- _Aim of the task_
In the material below, list every line carrying the string "scene".

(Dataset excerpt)

◆ ◆ ◆

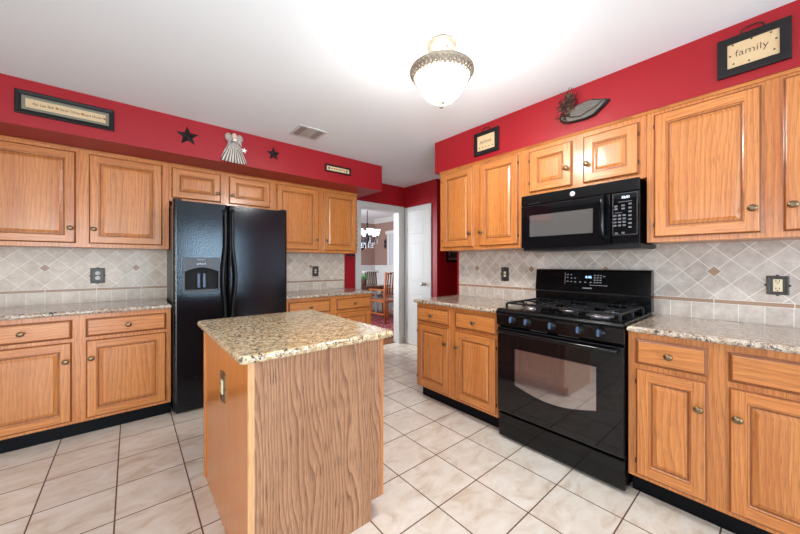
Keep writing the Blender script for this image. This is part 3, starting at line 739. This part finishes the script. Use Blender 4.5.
b.build('sewn_motif', 'ink', f2)
def star(label, cx, cz, R):
    b = B(); h = .030; pts = []
    for k in range(10):
        a = PI / 2 + k * PI / 5 + .06; r = R if k % 2 == 0 else R * .42; pts.append((r * math.cos(a), r * math.sin(a)))
    c = b.bm.verts.new((0, -h, 0)); ring = [b.bm.verts.new((x, -.002, z)) for x, z in pts]; bk = [b.bm.verts.new((x, 0, z)) for x, z in pts]
    for k in range(10):
        j = (k + 1) % 10; b.bm.faces.new((c, ring[k], ring[j])); b.bm.faces.new((ring[k], bk[k], bk[j], ring[j]))
    b.bm.faces.new(bk[::-1])
    return tag(b.build('metal_star', M['starm'], None, (cx, SY, cz)), label, 'ornament', 'metal stars on the red soffit')
M['starm'] = plain('dark_metal_star', rgb(44, 40, 44), .4, .5, wob=.3)
star('larger black metal barn star left of the angel doll', .361, 2.296, .083)
star('smaller black metal barn star right of the angel doll', 1.057, 2.303, .070)
an = thing('angel_doll', 'fabric angel doll in striped grey dress hung between two stars', 'doll', (.708, SY, 2.143))
def dress_mat():
    t = NT('striped_homespun', .85); s = t.sep(t.coord()); a = t.m_('ARCTAN2', s['X'], t.m_('SUBTRACT', .24, s['Z']))
    f = t.m_('SINE', t.m_('MULTIPLY', a, 62)); n = t.noise(t.coord(), 90, 3)
    t.color(t.ramp(t.m_('ADD', t.m_('MULTIPLY', f, .35), n), [(.25, rgb(92, 78, 72)), (.55, rgb(172, 160, 150)), (.8, rgb(214, 206, 196))])); return t.m
M['dress'] = dress_mat()
b = B(); loops = []
for k in range(9):
    u = k / 8; z = .20 - u * .185; hw = .026 + .082 * u ** .72; L = []
    for i in range(36):
        a = PI * i / 35; fold = 1 + .10 * u * math.sin(i * 1.55)
        L.append((-hw * math.cos(a), -.004 - (.012 + .034 * u) * math.sin(a) * fold, z - .024 * u * math.sin(a) ** 1 * 1.0))
    L.append((hw * .98, -.002, z)); L.append((-hw * .98, -.002, z)); loops.append(L)
b.loft(loops); b.build('dress', 'dress', an)
b = B(); b.sphere((0, -.022, .235), .021, .02, .027); b.build('head', plain('peach_cloth_face', rgb(216, 176, 156), .8), an)
b = B()
for s in (-1, 1):
    b.sphere((s * .044, -.012, .222), .030, .010, .036); b.tube([(s * .02, -.02, .195), (s * .045, -.028, .180), (s * .050, -.034, .15)], [.014, .012, .008], 8)
b.build('wing', 'dress', an)
b = B(); b.sphere((0, -.012, .252), .026, .016, .018); b.build('hair', plain('brown_yarn_hair', rgb(98, 68, 50), .9), an)
b = B(); b.box(-.016, .016, -.045, -.038, .185, .209, .003); b.build('collar', plain('off_white_cloth', rgb(222, 214, 202), .9), an)
b = B(); pts = []
for k in range(10): a = PI / 2 + k * PI / 5 - .15; r = .026 if k % 2 == 0 else .011; pts.append((.074 + r * math.cos(a), .118 + r * math.sin(a)))
b.prism(pts, -.050, -.044); b.build('felt_star', plain('white_felt', rgb(238, 232, 226), .9), an)

SX = 2.312
def pl(y): return y      # soffit ornaments of the stove side use local x = left end minus y
bw = thing('wooden_sign', 'small black framed wooden plaque on red soffit above cabinet left of microwave', 'sign', (SX, 1.724, 2.175), RB)
def plaque(r, W_, H_, m, mtop):
    b = B(); ring_panel(b, 0, W_, 0, H_, [(0, 0), (0, .016), (.004, .018), (m, .018), (m, .012)]); b.bm.faces.ensure_lookup_table(); b.bm.faces.remove(b.bm.faces[-1]); b.build('frame', 'blackwood', r)
    bx(m, W_ - m, -.012, -.004, m, H_ - m).build('card', 'parch', r)
    b = B(); w2 = W_ * .33; c = W_ * .5
    b.tube([(c - w2 / 2, -.009, H_ - .004), (c - w2 / 2 + .006, -.011, H_ + .018), (c - w2 / 2 + .022, -.012, H_ + .026), (c + w2 / 2 - .022, -.012, H_ + .026), (c + w2 / 2 - .006, -.011, H_ + .018), (c + w2 / 2, -.009, H_ - .004)], .0035, 8)
    b.build('wire_handle', plain('rusty_wire', rgb(60, 30, 26), .5, .4), r)
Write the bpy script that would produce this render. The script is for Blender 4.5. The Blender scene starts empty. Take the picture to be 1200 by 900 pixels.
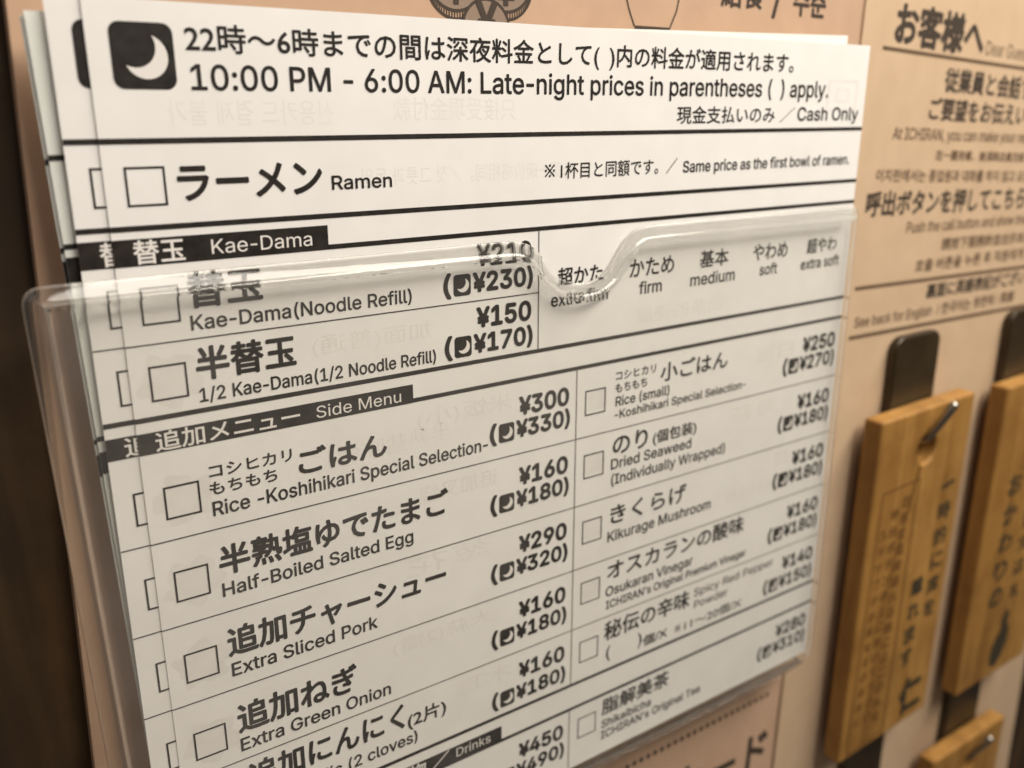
import bpy, bmesh, math, random, os
from mathutils import Vector, Matrix
from mathutils.geometry import delaunay_2d_cdt
import numpy as np
random.seed(4)
MM = 0.001
S = bpy.context.scene
COL = S.collection

# ------------------------------------------------------------------ camera
R = [[0.82693076, 0.00113906, -0.5623026],
     [-0.16372522, 0.95715752, -0.23883789],
     [0.53794011, 0.28956551, 0.79168949]]      # rows: right, down, forward in (X, down, depth)
cd = bpy.data.cameras.new('camera'); cam = bpy.data.objects.new('camera', cd); COL.objects.link(cam)
rt, dn, fw = [Vector((r[0], r[2], -r[1])) for r in R]
m = Matrix((rt, -dn, -fw)).transposed().to_4x4()
m.translation = Vector((-53.794, -79.169, 28.957)) * MM
cam.matrix_world = m
cd.sensor_width = 36; cd.lens = 36 * 1052.6 / 1200
cd.clip_start = 0.001; cd.clip_end = 50
cd.dof.use_dof = True; cd.dof.focus_distance = 0.0900; cd.dof.aperture_fstop = 25.0
S.camera = cam

# ------------------------------------------------------------------ world, lamps, exposure
w = bpy.data.worlds.new('World'); S.world = w; w.use_nodes = True
bg = w.node_tree.nodes['Background']
bg.inputs[0].default_value = (1.0, 0.86, 0.72, 1); bg.inputs[1].default_value = 0.072

def lamp(name, loc, target, size, watts, color, shape='DISK', size_y=None):
    d = bpy.data.lights.new(name, 'AREA'); d.shape = shape; d.size = size * MM
    if size_y: d.size_y = size_y * MM
    d.energy = watts; d.color = color
    o = bpy.data.objects.new(name, d); COL.objects.link(o)
    o.location = Vector(loc) * MM
    o.rotation_euler = (Vector(target) * MM - o.location).to_track_quat('-Z', 'Y').to_euler()
    return o
lamp('ceiling_lamp', (150, -150, 250), (25, 0, 0), 400, 2.28, (1.0, 0.918, 0.815), 'RECTANGLE', 90)
lamp('left_fill', (-190, -260, 150), (0, 0, 0), 220, 0.14, (1.0, 0.84, 0.78))  # added weak pinkish fill from the left, not a lamp of the booth
S.view_settings.view_transform = 'Standard'; S.view_settings.look = 'None'
S.view_settings.exposure = 0; S.view_settings.gamma = 1
S.render.engine = 'CYCLES'
S.cycles.caustics_refractive = True; S.cycles.caustics_reflective = True
S.cycles.blur_glossy = 0.3
S.cycles.max_bounces = 14; S.cycles.transmission_bounces = 12; S.cycles.transparent_max_bounces = 16
S.cycles.use_denoising = True

# ------------------------------------------------------------------ materials
def mat(name, base, rough=0.6, spec=0.5):
    m = bpy.data.materials.new(name); m.use_nodes = True
    b = m.node_tree.nodes['Principled BSDF']
    b.inputs['Base Color'].default_value = (*base, 1); b.inputs['Roughness'].default_value = rough
    b.inputs['Specular IOR Level'].default_value = spec
    return m, m.node_tree, b
def noise_mix(nt, b, c1, c2, scale, stretch=(1, 1, 1), detail=4, lo=0.35, hi=0.65, bump=0.0, bdist=0.0001):
    N = nt.nodes; L = nt.links
    tc = N.new('ShaderNodeTexCoord'); mp = N.new('ShaderNodeMapping'); mp.inputs['Scale'].default_value = stretch
    n = N.new('ShaderNodeTexNoise'); n.inputs['Scale'].default_value = scale; n.inputs['Detail'].default_value = detail
    L.new(tc.outputs['Object'], mp.inputs[0]); L.new(mp.outputs[0], n.inputs['Vector'])
    cr = N.new('ShaderNodeValToRGB'); cr.color_ramp.elements[0].position = lo; cr.color_ramp.elements[1].position = hi
    cr.color_ramp.elements[0].color = (*c1, 1); cr.color_ramp.elements[1].color = (*c2, 1)
    L.new(n.outputs['Fac'], cr.inputs[0]); L.new(cr.outputs[0], b.inputs['Base Color'])
    if bump:
        bp = N.new('ShaderNodeBump'); bp.inputs['Strength'].default_value = bump; bp.inputs['Distance'].default_value = bdist
        L.new(n.outputs['Fac'], bp.inputs['Height']); L.new(bp.outputs[0], b.inputs['Normal'])
    return n, cr
PAPER, nt, b = mat('paper', (0.8, 0.8, 0.8), 0.75, 0.25)
noise_mix(nt, b, (0.81, 0.795, 0.765), (0.85, 0.838, 0.81), 220, (1, 1, 1), 6, 0.3, 0.7, 0.12, 0.00005)
N = nt.nodes; L = nt.links
tc = N.new('ShaderNodeTexCoord'); n = N.new('ShaderNodeTexNoise'); n.inputs['Scale'].default_value = 26; n.inputs['Detail'].default_value = 1
bp = N.new('ShaderNodeBump'); bp.inputs['Strength'].default_value = 0.5; bp.inputs['Distance'].default_value = 0.0012
old = b.inputs['Normal'].links[0].from_node
L.new(tc.outputs['Object'], n.inputs['Vector']); L.new(n.outputs['Fac'], bp.inputs['Height']); L.new(bp.outputs[0], old.inputs['Normal'])
MINT, nt, b = mat('pale_paper', (0.74, 0.80, 0.72), 0.75, 0.25)
noise_mix(nt, b, (0.79, 0.82, 0.76), (0.83, 0.85, 0.80), 220, (1, 1, 1), 6, 0.3, 0.7)
INK, nt, b = mat('black_ink', (0.017, 0.014, 0.012), 0.55, 0.3)
noise_mix(nt, b, (0.012, 0.010, 0.008), (0.026, 0.021, 0.018), 900)
THIN, _, _ = mat('grey_ink', (0.035, 0.03, 0.028), 0.6, 0.3)
WHITE, _, _ = mat('unprinted_paper', (0.80, 0.77, 0.73), 0.75, 0.25)
GHOST, nt, b = mat('show_through_ink', (0.7, 0.68, 0.64), 0.75, 0.25)
noise_mix(nt, b, (0.755, 0.735, 0.70), (0.80, 0.78, 0.75), 400)
def kraft(name, c1, c2):
    m, nt, b = mat(name, c1, 0.6, 0.35)
    noise_mix(nt, b, c1, c2, 230, (1.0, 1, 0.8), 9, 0.3, 0.7, 0.06, 0.00004)
    return m
KRAFT = kraft('pink_kraft_paper', (0.50, 0.335, 0.225), (0.55, 0.375, 0.255))
TAN = kraft('tan_kraft_paper', (0.56, 0.405, 0.262), (0.61, 0.45, 0.297))
BROWN, _, _ = mat('brown_print', (0.055, 0.04, 0.03), 0.65, 0.3)
FADED, _, _ = mat('faded_brown_print', (0.135, 0.085, 0.05), 0.65, 0.3)
COIN, _, _ = mat('coin_print', (0.27, 0.20, 0.15), 0.65, 0.3)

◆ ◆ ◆

- _Solved problem_
Write the bpy script that would produce this render. The script is for Blender 4.5. The Blender scene starts empty. Take the picture to be 1200 by 900 pixels.
S = bpy.context.scene